====== Collected material
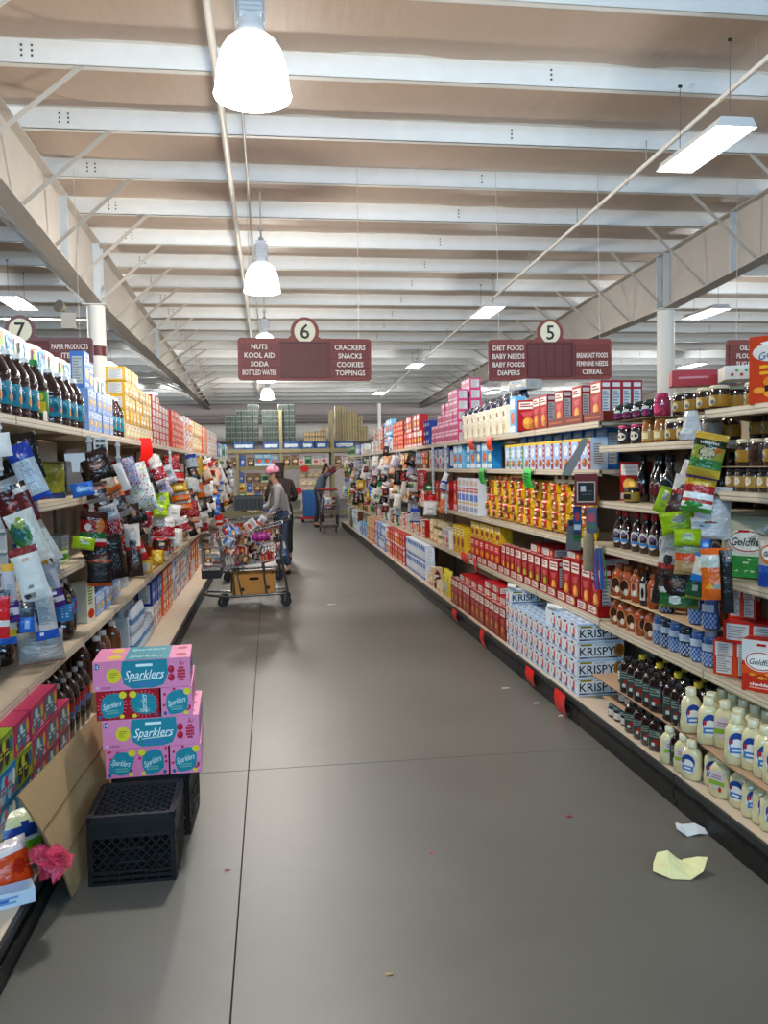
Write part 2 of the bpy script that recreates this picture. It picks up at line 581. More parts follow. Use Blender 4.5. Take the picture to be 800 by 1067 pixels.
dl = dome_lamp_meshes()
lab = ['largest white glowing dome lamp, hanging nearest over the aisle', 'second glowing dome lamp along the aisle, straight above the aisle 6 sign',
       'third glowing dome lamp along the aisle, behind the aisle 6 sign', 'fourth glowing dome lamp, just below the aisle 6 sign', 'fifth glowing dome lamp, smallest, in front of the duct',
       'glowing dome lamp overhead behind the viewer']
for i, y in enumerate(LAMP_YS):
    z = 4.12
    o = link('dome_lamp', dl[0]); tag(o, lab[i], 'lamp', 'dome lamps over the aisle'); o.location = (LAMP_X, y, z)
    link('ballast', dl[1], o); link('hook', dl[2], o); r = link('hanging_rod', dl[3], o)
    k = (roof_z(y) - z - 0.9) / 1.0; r.scale = (1, 1, max(0.2, k)); r.location = (0, 0, 0.9 - 0.9 * max(0.2, k))
    d = bpy.data.lights.new('dome_lamp_light', 'POINT'); d.energy = LAMP_POWER * (0.7 if y < 0 else 0.5 if y > 15 else 1.0); d.color = (1.0, 0.95, 0.88); d.shadow_soft_size = 0.16
    lo = bpy.data.objects.new('dome_lamp_light', d); COL.objects.link(lo); lo.location = (LAMP_X, y, z - 0.2)


def strip_meshes():
    m = MB(); W, L, H = 0.19, 0.61, 0.07
    m.box(-W, -L, 0.0, W, L, 0.004, '#ffffff')
    for x in (-0.135, -0.045, 0.045, 0.135):
        m.tube([(x, -L + 0.02, -0.012), (x, L - 0.02, -0.012)], 0.010, '#ffffff', 8)
    tubes = m.mesh('tube_bank', M_TUBE)
    m = MB()
    P = [(-W - 0.02, -0.02), (W + 0.02, -0.02), (W - 0.03, H), (-W + 0.03, H)]
    for i in (1, 2, 3):
        a, b = P[i], P[(i + 1) % 4]
        m.face([(a[0], -L - 0.02, a[1]), (b[0], -L - 0.02, b[1]), (b[0], L + 0.02, b[1]), (a[0], L + 0.02, a[1])], '#d9dadb')
    for y in (-L - 0.02, L + 0.02):
        m.face([(p[0], y, p[1]) for p in P], '#d9dadb')
    hood = m.mesh('housing', M_WHITE)
    m = MB()
    for y in (-0.5, 0.5):
        m.tube([(0, y, H), (0, y, 1.0)], 0.004, '#6c6a66', 5)
        m.box(-0.02, y - 0.01, 0.97, 0.02, y + 0.01, 1.0, '#2b2b2b')
    return tubes, hood, m.mesh('hanging_wire', M_WHITE)


sm = strip_meshes()
STRIPS = []
for x, word in ((4.5, 'over the cracker shelves'), (-4.6, 'over aisle seven'), (9.3, 'over aisle four'), (13.6, 'beyond aisle four')):
    for i in range(4):
        STRIPS.append((x, 8.28 + 8.7 * i - (0.0 if x > 0 else 0.5), f'white fluorescent strip light hanging {word}, {nth(i + 1)} from the front'))
for x, y, lb in STRIPS:
    z = 4.87 - 0.008 * y
    o = link('strip_light', sm[0]); tag(o, lb, 'lamp', 'hanging strip lights'); o.location = (x, y, z)
    link('housing', sm[1], o); w = link('hanging_wire', sm[2], o)
    k = (roof_z(y) - z - 0.07) / 0.93; w.scale = (1, 1, k); w.location = (0, 0, 0.07 - 0.07 * k)
    d = bpy.data.lights.new('strip_light_tubes', 'POINT'); d.shadow_soft_size = 0.18; d.energy = STRIP_POWER * (1.0 if x == 4.5 else 2.2); d.color = (0.96, 0.98, 1.0)
    lo = bpy.data.objects.new('strip_light_tubes', d); COL.objects.link(lo); lo.location = (x, y, z - 0.32)

# emergency light on the column
m = MB(); m.box(-0.11, -0.06, 0, 0.11, 0.06, 0.26, '#b3ad9f')
o = tag(link('emergency_light', m.mesh('emergency_light', M_PAINT)), 'beige battery emergency light with a spot head on the white column', 'lamp'); o.location = (-3.3, 14.75, 3.98)
m = MB(); m.lathe([(0.06, -0.05), (0.10, 0.05), (0.105, 0.07)], 14, '#8d8473'); m.lathe([(0.001, 0.06), (0.09, 0.06)], 14, '#f4e7c8', cap=False)
c = link('spot_head', m.mesh('spot_head', M_PAINT), o); c.location = (-0.1, -0.03, 0.35); c.rotation_euler = (PI / 2 - 0.2, 0, -0.5)
m = MB(); m.bar((0.1, 0.03, 0.1), (0.2, 0.2, 0.1), 0.04, 0.04, '#77716a'); link('bracket', m.mesh('bracket', M_PAINT), o)


# ------------------------------------------------------------------ aisle signs
def rounded(x0, z0, x1, z1, r, n=5):
    pts = []
    for cx, cz, a0 in ((x1 - r, z0 + r, -90), (x1 - r, z1 - r, 0), (x0 + r, z1 - r, 90), (x0 + r, z0 + r, 180)):
        for k in range(n + 1):
            t = math.radians(a0 + 90 * k / n); pts.append((cx + r * math.cos(t), cz + r * math.sin(t)))
    return pts


def aisle_sign(x, y, num, lefts, rights, label, roll=0.0, bg='#78322a'):
    W, Hh = 0.98, 0.62
    S = flat((0, 0, 0), (1, 0, 0), (0, 0, 1), (0, -1, 0))
    m = MB()
    out = rounded(-W, 0, W, Hh, 0.05)
    # the board with its round head
    m.prism(S, out, 0.03, bg, '#4a1d1c')
    head = [(0.21 * math.cos(math.radians(t)), Hh + 0.10 + 0.21 * math.sin(math.radians(t))) for t in range(-20, 201, 12)]
    m.prism(flat((0, 0.001, 0), (1, 0, 0), (0, 0, 1), (0, -1, 0)), [(-0.27, Hh - 0.02), (0.27, Hh - 0.02)] + head, 0.03, bg, '#4a1d1c')
    o = tag(link('aisle_sign', m.mesh('aisle_sign', M_SIGN)), label, 'sign', 'aisle signs'); o.location = (x * .904, y * .904, 1.6 + 1.27 * .904); o.rotation_euler = (0, roll, 0); o.scale = (.904, .904, .904)
    F = flat((0, -0.03, 0), (1, 0, 0), (0, 0, 1), (0, -1, 0))
    m = MB()
    n = 26
    m.prism(F, [(0.155 * math.cos(2 * PI * k / n), Hh + 0.10 + 0.165 * math.sin(2 * PI * k / n)) for k in range(n)], 0.012, '#d9d2b8')
    m.text(F, num, 0, Hh + 0.10, 0.21, '#16120f', l=0.016, bold=0.012)
    link('number_disc', m.mesh('number_disc', M_SIGN), o)
    m = MB()
    for a, b in ((-0.37, -0.34), (0.34, 0.37)):
        m.box(a, -0.05, 0.06, b, -0.03, Hh - 0.07, '#5a2222')
    m.box(-0.37, -0.05, Hh - 0.07, 0.37, -0.03, Hh - 0.045, '#5a2222'); m.box(-0.37, -0.05, 0.045, 0.37, -0.03, 0.06, '#5a2222')
    m.box(-0.34, -0.036, 0.06, 0.34, -0.03, Hh - 0.07, '#5c241f')
    for xx in (-0.2, -0.07, 0.07, 0.2):
        m.box(xx - 0.004, -0.04, 0.06, xx + 0.004, -0.036, Hh - 0.07, '#471a1b')
    link('poster_frame', m.mesh('poster_frame', M_SIGN), o)
    for side, words in ((-1, lefts), (1, rights)):
        for i, t in enumerate(words):
            z = Hh - 0.125 - 0.125 * i
            cx = side * 0.665
            m = MB(); m.box(cx - 0.27, -0.042, z - 0.055, cx + 0.27, -0.03, z + 0.047, '#571f20', {'front': '#6a2a24'})
            if t:
                tw = glyphs(t, 0.03)[1] * 0.072
                m.text(F, t, cx, z - 0.004, 0.072, '#d9d0c4', l=0.0135, w=min(tw * .9, 0.5), bold=0.018)
            link('name_strip', m.mesh('name_strip', M_SIGN), o)
    m = MB()
    for xx in (-0.8, 0.8):
        m.tube([(xx, -0.015, Hh), (xx, -0.015, (roof_z(y * .904) - 2.75) / .904)], 0.004, '#bdb9af', 5)
    link('hanging_wire', m.mesh('hanging_wire', M_WHITE), o)
    return o


aisle_sign(0.54, 12.5, '6', ['NUTS', 'KOOL AID', 'SODA', 'BOTTLED WATER'], ['CRACKERS', 'SNACKS', 'COOKIES', 'TOPPINGS'], 'dark red hanging aisle sign numbered 6 reading NUTS and CRACKERS', 0.008)
aisle_sign(4.30, 12.5, '5', ['DIET FOOD', 'BABY NEEDS', 'BABY FOODS', 'DIAPERS'], ['', 'BREAKFAST FOODS', 'FEMININE NEEDS', 'CEREAL'], 'dark red hanging aisle sign numbered 5 reading DIET FOOD and CEREAL', -0.012)
aisle_sign(8.16, 12.5, '4', ['OILS', 'FLOUR', 'SUGAR', 'CORN'], ['', '', '', ''], 'dark red hanging aisle sign reading OILS and FLOUR, half behind an orange carton')
aisle_sign(-3.45, 12.5, '7', ['', '', '', ''], ['PAPER PRODUCTS', 'ITEMS', '', ''], 'dark red hanging aisle sign numbered 7 reading PAPER PRODUCTS', bg='#664444')

# ================================================================== SHELVING
NSEC = 15
R_B = [2.34 + 1.22 * k for k in range(NSEC + 2)]        # section boundaries, cracker side
L_B = [2.44 + 1.22 * k for k in range(NSEC + 2)]        # drinks side
R_SH = {0: [1.08, 1.46, 1.82], 1: [1.095, 1.365, 1.69]}
R_STD = [0.645, 1.095, 1.55, 1.84]
L_STD = [0.68, 1.10, 1.45, 1.83]
BEIGE, RAIL = '#b5a58e', '#a89a86'


def gondola(side, i, y0, y1, shelves, label):
    sg = 1 if side == 'R' else -1
    fx = 1.95 if side == 'R' else -1.05
    dx = 1.815 if side == 'R' else -0.86
    bx = 2.42 if side == 'R' else -1.52
    X = lambda a, b: (min(a, b), max(a, b))
    a, b = X(bx, bx + sg * 0.03)
    m = MB(); m.box(a, y0, 0.1, b, y1, 1.80, '#a79a86')
    o = tag(link('gondola_shelving', m.mesh('back_panel', M_PAINT)), label, 'shelving', 'gondola shelving along the aisle')
    # kick plate with a bumper ridge
    m = MB(); e = 0.004
    a, b = X(dx, dx + sg * 0.03)
    m.box(a, y0 + e, 0.0, b, y1 - e, 0.12, '#0e0e0f')
    a, b = X(dx - sg * 0.012, dx + sg * 0.03)
    m.box(a, y0 + e, 0.045, b, y1 - e, 0.09, '#131314'); m.box(a, y0 + e, 0.122, b, y1 - e, 0.152, '#29292c')
    link('kick_plate', m.mesh('kick_plate', M_RUBBER), o)
    m = MB(); a, b = X(dx + sg * 0.003, bx); m.box(a, y0, 0.13, b, y1, 0.156, '#c4b39d'); link('base_deck', m.mesh('base_deck', M_PAINT), o)
    m = MB(); a, b = X(bx - sg * 0.012, bx + sg * 0.02); m.box(a, y0 + 0.002, 0, b, y0 + 0.042, 1.86, '#6d6252')
    for k in range(34):
        z = 0.2 + k * 0.048
        a2, b2 = X(bx - sg * 0.0135, bx - sg * 0.012)
        m.box(a2, y0 + 0.016, z, b2, y0 + 0.028, z + 0.02, '#2a2622')
    link('upright', m.mesh('upright', M_PAINT), o)
    for z in shelves:
        m = MB()
        a, b = X(fx, bx); m.box(a, y0 + 0.003, z - 0.022, b, y1 - 0.003, z, BEIGE)
        a, b = X(fx - sg * 0.006, fx + sg * 0.012); m.box(a, y0 + 0.003, z - 0.036, b, y1 - 0.003, z + 0.004, RAIL)
        s = link('shelf', m.mesh('shelf', M_PAINT), o)
        m = MB()
        S = flat((fx - sg * 0.006, 0, z), (0, -sg, 0), (0, 0, 1), (-sg, 0, 0))
        m.rect(S, -sg * (y0 + 0.01), -0.03, -sg * (y1 - 0.01), 0.0, '#c9bda6', 0.0008)
        m.rect(S, -sg * (y0 + 0.01), -0.018, -sg * (y1 - 0.01), -0.0145, '#8a7d69', 0.0014)
        link('price_rail', m.mesh('price_rail', M_PAINT), s)
        if i < 5:
            for y in (y0 + 0.012, y1 - 0.018):
                m = MB(); a, b = X(fx + sg * 0.05, bx)
                m.face([(fx + sg * 0.03, y, z - 0.022), (bx, y, z - 0.022), (bx, y, z - 0.10)], '#9b8d78')
                link('bracket', m.mesh('bracket', M_PAINT), s)
    return o


for i in range(NSEC + 1):
    sh = R_STD if i >= 2 else R_SH[i] + [0.635]
    gondola('R', i, R_B[i], R_B[i + 1], sh, f'beige steel shelving section, {nth(i + 1)} from the front of the cracker side')
    gondola('L', i, L_B[i], L_B[i + 1], L_STD, f'beige steel shelving section, {nth(i + 1)} from the front of the drinks side')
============
▶ [Short problem] Repeat the listing above up to and including the line with "lo = bpy.data.objects.new('dome_lamp_light', d);", starting from its first line. Drop any pictures.

▶ [Answer in full]
Write part 2 of the bpy script that recreates this picture. It picks up at line 581. More parts follow. Use Blender 4.5. Take the picture to be 800 by 1067 pixels.
dl = dome_lamp_meshes()
lab = ['largest white glowing dome lamp, hanging nearest over the aisle', 'second glowing dome lamp along the aisle, straight above the aisle 6 sign',
       'third glowing dome lamp along the aisle, behind the aisle 6 sign', 'fourth glowing dome lamp, just below the aisle 6 sign', 'fifth glowing dome lamp, smallest, in front of the duct',
       'glowing dome lamp overhead behind the viewer']
for i, y in enumerate(LAMP_YS):
    z = 4.12
    o = link('dome_lamp', dl[0]); tag(o, lab[i], 'lamp', 'dome lamps over the aisle'); o.location = (LAMP_X, y, z)
    link('ballast', dl[1], o); link('hook', dl[2], o); r = link('hanging_rod', dl[3], o)
    k = (roof_z(y) - z - 0.9) / 1.0; r.scale = (1, 1, max(0.2, k)); r.location = (0, 0, 0.9 - 0.9 * max(0.2, k))
    d = bpy.data.lights.new('dome_lamp_light', 'POINT'); d.energy = LAMP_POWER * (0.7 if y < 0 else 0.5 if y > 15 else 1.0); d.color = (1.0, 0.95, 0.88); d.shadow_soft_size = 0.16
    lo = bpy.data.objects.new('dome_lamp_light', d); COL.objects.link(lo); lo.location = (LAMP_X, y, z - 0.2)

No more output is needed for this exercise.